Input
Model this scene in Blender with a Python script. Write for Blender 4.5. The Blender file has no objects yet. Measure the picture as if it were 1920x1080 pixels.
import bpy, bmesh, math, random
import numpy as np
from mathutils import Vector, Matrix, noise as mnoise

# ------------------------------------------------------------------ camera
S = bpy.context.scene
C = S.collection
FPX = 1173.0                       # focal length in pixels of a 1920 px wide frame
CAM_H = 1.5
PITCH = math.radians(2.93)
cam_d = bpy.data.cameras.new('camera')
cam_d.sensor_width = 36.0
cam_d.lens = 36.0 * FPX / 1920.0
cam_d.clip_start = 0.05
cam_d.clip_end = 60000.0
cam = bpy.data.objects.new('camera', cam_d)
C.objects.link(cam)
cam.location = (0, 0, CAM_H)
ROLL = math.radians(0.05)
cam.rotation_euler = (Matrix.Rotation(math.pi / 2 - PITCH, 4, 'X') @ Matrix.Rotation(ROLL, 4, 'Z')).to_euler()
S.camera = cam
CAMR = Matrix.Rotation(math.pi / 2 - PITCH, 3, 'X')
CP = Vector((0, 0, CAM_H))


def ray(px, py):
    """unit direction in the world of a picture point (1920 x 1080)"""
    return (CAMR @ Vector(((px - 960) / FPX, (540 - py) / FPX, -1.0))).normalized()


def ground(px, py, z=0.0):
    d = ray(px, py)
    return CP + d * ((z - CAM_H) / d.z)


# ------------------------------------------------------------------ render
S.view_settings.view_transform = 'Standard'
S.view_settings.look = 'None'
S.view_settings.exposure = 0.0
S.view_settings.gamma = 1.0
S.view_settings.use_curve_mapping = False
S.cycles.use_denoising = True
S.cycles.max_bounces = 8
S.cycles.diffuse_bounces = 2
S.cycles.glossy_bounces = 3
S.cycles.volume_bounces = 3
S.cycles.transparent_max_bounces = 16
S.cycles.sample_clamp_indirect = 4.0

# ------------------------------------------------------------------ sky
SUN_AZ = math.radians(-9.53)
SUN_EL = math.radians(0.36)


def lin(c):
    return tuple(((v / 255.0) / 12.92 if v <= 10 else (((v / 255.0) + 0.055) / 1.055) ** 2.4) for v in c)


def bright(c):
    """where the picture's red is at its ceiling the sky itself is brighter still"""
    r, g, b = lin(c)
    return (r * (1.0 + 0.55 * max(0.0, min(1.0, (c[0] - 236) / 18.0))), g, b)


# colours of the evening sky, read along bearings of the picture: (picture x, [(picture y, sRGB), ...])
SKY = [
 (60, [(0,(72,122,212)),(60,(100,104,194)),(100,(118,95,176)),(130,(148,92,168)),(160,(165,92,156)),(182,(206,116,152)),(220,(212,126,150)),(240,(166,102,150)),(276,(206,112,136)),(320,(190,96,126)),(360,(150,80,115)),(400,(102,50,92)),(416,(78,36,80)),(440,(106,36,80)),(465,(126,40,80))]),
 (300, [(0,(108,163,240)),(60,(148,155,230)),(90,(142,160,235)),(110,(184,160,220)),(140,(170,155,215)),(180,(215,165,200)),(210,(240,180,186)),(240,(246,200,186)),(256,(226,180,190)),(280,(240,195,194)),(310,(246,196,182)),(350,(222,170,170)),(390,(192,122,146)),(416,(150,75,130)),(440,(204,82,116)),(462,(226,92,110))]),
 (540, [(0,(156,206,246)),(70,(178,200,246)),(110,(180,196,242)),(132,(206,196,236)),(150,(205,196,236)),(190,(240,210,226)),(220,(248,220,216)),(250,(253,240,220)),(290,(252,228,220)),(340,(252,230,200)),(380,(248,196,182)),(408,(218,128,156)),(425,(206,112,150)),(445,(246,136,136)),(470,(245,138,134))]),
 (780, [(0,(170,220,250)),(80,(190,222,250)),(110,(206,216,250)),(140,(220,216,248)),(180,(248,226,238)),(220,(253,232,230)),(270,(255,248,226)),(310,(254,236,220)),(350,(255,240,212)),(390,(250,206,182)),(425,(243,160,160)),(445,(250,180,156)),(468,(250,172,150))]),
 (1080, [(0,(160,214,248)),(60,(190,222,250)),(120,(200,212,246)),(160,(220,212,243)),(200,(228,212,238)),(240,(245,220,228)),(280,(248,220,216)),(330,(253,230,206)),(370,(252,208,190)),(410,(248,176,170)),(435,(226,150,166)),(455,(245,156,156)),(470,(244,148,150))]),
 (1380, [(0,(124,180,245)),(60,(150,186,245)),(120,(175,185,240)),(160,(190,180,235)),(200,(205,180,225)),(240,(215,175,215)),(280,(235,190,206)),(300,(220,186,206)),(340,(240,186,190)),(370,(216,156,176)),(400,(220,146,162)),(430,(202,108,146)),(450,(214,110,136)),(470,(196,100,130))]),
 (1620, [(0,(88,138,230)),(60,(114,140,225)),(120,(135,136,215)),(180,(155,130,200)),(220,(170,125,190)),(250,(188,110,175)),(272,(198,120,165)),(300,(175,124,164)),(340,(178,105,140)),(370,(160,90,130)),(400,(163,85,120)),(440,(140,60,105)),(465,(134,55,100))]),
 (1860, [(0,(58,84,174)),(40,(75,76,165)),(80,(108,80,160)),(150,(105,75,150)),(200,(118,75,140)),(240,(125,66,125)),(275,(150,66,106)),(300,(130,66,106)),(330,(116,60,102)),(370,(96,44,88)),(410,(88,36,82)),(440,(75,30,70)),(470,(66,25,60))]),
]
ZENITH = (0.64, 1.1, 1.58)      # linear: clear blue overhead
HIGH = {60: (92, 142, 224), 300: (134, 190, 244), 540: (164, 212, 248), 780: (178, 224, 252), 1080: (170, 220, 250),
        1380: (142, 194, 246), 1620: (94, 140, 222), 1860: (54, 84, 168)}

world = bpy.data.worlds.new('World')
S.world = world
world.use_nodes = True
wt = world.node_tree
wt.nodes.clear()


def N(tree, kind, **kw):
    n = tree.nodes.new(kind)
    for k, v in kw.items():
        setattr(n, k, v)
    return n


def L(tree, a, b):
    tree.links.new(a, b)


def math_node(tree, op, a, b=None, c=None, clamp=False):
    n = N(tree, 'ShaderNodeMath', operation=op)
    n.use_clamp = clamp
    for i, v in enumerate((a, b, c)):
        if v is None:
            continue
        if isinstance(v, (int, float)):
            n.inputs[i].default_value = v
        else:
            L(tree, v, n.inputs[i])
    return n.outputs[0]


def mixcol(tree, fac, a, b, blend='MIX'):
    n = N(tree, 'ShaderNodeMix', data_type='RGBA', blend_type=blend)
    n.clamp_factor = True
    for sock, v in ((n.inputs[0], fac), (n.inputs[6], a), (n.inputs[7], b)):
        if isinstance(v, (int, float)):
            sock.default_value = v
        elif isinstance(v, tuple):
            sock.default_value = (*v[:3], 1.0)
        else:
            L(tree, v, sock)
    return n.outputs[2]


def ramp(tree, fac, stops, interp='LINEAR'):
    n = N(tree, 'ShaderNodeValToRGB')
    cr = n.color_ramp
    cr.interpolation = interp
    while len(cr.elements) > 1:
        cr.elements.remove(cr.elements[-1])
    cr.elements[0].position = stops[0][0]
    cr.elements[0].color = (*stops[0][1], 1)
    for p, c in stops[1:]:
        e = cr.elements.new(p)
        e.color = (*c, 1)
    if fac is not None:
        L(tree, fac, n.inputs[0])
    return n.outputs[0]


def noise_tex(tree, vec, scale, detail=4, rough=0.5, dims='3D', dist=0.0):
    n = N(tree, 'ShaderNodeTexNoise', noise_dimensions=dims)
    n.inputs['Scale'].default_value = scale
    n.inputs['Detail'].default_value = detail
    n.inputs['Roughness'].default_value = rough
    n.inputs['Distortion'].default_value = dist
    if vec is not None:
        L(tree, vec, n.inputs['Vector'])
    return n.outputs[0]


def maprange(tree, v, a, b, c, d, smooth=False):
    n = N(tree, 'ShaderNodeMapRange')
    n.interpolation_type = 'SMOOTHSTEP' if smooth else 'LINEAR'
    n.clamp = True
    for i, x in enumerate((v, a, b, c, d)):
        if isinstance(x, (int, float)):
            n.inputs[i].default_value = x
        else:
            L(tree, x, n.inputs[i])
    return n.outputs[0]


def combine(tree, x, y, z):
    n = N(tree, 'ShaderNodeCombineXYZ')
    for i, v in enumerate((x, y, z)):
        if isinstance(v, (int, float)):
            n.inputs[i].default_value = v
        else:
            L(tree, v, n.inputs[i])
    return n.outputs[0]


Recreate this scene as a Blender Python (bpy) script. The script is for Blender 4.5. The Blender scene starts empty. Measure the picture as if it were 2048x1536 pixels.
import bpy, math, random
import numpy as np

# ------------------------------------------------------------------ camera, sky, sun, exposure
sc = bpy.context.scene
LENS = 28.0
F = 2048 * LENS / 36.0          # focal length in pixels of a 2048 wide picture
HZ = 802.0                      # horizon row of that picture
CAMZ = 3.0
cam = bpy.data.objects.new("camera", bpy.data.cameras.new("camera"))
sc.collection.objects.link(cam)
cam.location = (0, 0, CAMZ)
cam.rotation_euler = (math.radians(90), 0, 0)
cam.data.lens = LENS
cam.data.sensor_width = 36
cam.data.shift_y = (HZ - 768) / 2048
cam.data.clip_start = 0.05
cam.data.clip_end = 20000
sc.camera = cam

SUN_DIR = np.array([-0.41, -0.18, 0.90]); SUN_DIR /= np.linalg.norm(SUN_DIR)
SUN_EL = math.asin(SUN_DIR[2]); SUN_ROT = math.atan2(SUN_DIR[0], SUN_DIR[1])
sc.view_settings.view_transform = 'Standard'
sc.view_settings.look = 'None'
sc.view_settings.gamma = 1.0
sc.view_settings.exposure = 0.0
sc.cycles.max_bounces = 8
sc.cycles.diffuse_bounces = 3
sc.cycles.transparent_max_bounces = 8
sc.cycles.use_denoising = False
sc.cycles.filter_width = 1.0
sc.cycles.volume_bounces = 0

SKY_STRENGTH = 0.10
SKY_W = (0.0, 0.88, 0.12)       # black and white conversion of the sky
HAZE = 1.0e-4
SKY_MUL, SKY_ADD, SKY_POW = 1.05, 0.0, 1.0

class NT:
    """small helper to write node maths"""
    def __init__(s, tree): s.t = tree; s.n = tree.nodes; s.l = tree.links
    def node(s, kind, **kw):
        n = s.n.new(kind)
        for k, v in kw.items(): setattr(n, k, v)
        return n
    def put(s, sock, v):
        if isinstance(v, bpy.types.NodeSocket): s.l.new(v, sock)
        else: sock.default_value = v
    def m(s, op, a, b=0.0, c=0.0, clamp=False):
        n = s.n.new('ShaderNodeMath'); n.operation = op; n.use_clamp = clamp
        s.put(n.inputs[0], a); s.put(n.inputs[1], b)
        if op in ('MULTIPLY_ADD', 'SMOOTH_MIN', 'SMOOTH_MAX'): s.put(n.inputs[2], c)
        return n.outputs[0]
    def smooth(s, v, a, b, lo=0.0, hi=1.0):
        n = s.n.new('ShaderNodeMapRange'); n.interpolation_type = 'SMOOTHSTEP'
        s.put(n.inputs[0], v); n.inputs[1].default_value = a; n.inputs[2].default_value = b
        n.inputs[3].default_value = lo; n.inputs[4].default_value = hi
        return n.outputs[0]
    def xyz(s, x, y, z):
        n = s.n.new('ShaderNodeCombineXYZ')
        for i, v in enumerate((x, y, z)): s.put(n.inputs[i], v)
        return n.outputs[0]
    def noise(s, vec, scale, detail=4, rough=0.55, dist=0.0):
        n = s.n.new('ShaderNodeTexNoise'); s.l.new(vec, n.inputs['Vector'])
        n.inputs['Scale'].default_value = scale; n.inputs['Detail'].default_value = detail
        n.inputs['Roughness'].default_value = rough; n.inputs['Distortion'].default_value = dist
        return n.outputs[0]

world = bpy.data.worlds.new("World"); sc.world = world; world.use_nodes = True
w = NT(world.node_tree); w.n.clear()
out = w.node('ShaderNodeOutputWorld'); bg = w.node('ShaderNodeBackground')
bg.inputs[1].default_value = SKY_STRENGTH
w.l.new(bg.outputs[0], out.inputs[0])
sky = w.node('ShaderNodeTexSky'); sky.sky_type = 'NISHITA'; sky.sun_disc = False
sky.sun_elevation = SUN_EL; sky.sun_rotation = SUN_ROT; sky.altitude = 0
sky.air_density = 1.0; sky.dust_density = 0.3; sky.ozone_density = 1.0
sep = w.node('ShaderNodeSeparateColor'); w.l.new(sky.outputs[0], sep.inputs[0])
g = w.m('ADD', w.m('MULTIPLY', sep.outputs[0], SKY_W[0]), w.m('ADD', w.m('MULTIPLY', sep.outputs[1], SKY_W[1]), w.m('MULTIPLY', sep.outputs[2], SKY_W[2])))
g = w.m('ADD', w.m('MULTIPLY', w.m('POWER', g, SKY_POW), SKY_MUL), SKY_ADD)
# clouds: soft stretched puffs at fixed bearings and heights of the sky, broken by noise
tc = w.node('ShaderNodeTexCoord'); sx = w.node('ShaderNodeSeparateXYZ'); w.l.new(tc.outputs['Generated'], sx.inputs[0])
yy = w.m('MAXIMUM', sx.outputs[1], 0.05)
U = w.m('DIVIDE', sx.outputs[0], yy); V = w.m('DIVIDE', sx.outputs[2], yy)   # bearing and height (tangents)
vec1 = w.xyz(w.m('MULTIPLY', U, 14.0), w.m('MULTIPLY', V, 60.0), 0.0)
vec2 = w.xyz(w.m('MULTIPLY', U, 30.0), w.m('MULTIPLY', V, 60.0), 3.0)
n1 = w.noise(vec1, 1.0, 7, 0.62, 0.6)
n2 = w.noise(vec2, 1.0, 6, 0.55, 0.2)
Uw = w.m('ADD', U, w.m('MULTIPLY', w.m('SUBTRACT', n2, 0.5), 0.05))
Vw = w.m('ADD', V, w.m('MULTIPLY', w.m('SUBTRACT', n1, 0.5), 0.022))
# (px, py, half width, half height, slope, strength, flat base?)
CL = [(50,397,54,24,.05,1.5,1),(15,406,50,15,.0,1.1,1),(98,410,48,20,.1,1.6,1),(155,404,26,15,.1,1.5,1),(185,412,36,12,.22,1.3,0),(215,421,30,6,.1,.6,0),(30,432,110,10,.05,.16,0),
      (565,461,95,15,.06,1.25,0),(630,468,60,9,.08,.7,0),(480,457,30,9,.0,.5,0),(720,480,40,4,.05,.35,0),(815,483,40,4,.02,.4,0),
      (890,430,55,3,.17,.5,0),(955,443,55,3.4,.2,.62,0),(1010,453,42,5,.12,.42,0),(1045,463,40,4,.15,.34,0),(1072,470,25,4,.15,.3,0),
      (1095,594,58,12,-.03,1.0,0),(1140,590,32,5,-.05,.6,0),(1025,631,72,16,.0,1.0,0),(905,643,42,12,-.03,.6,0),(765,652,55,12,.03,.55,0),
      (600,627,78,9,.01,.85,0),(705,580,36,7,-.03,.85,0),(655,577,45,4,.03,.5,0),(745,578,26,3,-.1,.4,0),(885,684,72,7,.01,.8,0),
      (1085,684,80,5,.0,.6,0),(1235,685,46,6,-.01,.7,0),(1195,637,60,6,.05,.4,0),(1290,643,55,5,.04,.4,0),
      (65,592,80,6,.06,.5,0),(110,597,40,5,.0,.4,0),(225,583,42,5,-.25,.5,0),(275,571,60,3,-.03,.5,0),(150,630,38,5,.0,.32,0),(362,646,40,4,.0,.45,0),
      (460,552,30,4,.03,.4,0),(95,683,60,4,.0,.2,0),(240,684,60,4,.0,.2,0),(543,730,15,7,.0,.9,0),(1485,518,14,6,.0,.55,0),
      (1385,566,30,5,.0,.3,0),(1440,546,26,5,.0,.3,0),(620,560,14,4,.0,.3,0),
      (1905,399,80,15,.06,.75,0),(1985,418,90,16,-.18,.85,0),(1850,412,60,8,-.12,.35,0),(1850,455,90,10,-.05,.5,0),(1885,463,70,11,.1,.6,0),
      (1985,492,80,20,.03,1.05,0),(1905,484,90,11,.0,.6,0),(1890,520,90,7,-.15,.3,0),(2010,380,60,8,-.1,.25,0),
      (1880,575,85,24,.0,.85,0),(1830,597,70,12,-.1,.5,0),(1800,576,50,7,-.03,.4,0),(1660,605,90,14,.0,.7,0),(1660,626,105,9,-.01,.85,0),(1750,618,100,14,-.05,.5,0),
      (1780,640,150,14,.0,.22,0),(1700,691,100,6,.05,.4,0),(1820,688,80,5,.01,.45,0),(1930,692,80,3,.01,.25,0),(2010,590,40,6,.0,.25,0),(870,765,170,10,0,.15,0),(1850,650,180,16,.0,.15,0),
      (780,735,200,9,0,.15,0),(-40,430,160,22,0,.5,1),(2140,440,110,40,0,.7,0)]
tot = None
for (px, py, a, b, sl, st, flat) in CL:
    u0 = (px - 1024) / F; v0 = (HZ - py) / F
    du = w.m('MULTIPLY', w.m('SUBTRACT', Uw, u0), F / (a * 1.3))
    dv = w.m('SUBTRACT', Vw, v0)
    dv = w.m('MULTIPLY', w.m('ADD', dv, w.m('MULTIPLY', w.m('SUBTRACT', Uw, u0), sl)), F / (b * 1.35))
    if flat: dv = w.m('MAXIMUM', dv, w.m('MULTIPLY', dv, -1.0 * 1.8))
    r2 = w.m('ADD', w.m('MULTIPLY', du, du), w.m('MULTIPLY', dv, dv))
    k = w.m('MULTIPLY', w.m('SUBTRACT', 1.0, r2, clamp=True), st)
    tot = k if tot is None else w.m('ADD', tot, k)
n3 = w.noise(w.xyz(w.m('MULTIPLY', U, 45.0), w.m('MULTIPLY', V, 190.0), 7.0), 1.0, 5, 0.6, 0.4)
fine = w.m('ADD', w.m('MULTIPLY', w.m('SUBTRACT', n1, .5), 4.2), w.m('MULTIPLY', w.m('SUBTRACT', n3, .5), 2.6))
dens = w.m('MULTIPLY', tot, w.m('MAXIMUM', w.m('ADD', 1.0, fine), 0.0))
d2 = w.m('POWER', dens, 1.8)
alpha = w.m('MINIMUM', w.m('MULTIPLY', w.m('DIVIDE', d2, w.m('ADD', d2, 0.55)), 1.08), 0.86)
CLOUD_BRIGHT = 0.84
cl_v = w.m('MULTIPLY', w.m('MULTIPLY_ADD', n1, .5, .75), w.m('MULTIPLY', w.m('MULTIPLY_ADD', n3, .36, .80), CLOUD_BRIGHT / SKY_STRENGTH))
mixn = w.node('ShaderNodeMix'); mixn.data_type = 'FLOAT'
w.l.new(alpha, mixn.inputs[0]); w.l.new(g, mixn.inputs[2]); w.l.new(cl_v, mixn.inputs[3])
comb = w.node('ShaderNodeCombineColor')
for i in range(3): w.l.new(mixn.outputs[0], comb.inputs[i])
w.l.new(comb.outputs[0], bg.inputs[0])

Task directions
Above this instruction are the records; retype exactly the lines from the one containing "Recreate this scene" up to and including the one containing "sc.camera = cam".

Written reply
Recreate this scene as a Blender Python (bpy) script. The script is for Blender 4.5. The Blender scene starts empty. Measure the picture as if it were 2048x1536 pixels.
import bpy, math, random
import numpy as np

# ------------------------------------------------------------------ camera, sky, sun, exposure
sc = bpy.context.scene
LENS = 28.0
F = 2048 * LENS / 36.0          # focal length in pixels of a 2048 wide picture
HZ = 802.0                      # horizon row of that picture
CAMZ = 3.0
cam = bpy.data.objects.new("camera", bpy.data.cameras.new("camera"))
sc.collection.objects.link(cam)
cam.location = (0, 0, CAMZ)
cam.rotation_euler = (math.radians(90), 0, 0)
cam.data.lens = LENS
cam.data.sensor_width = 36
cam.data.shift_y = (HZ - 768) / 2048
cam.data.clip_start = 0.05
cam.data.clip_end = 20000
sc.camera = cam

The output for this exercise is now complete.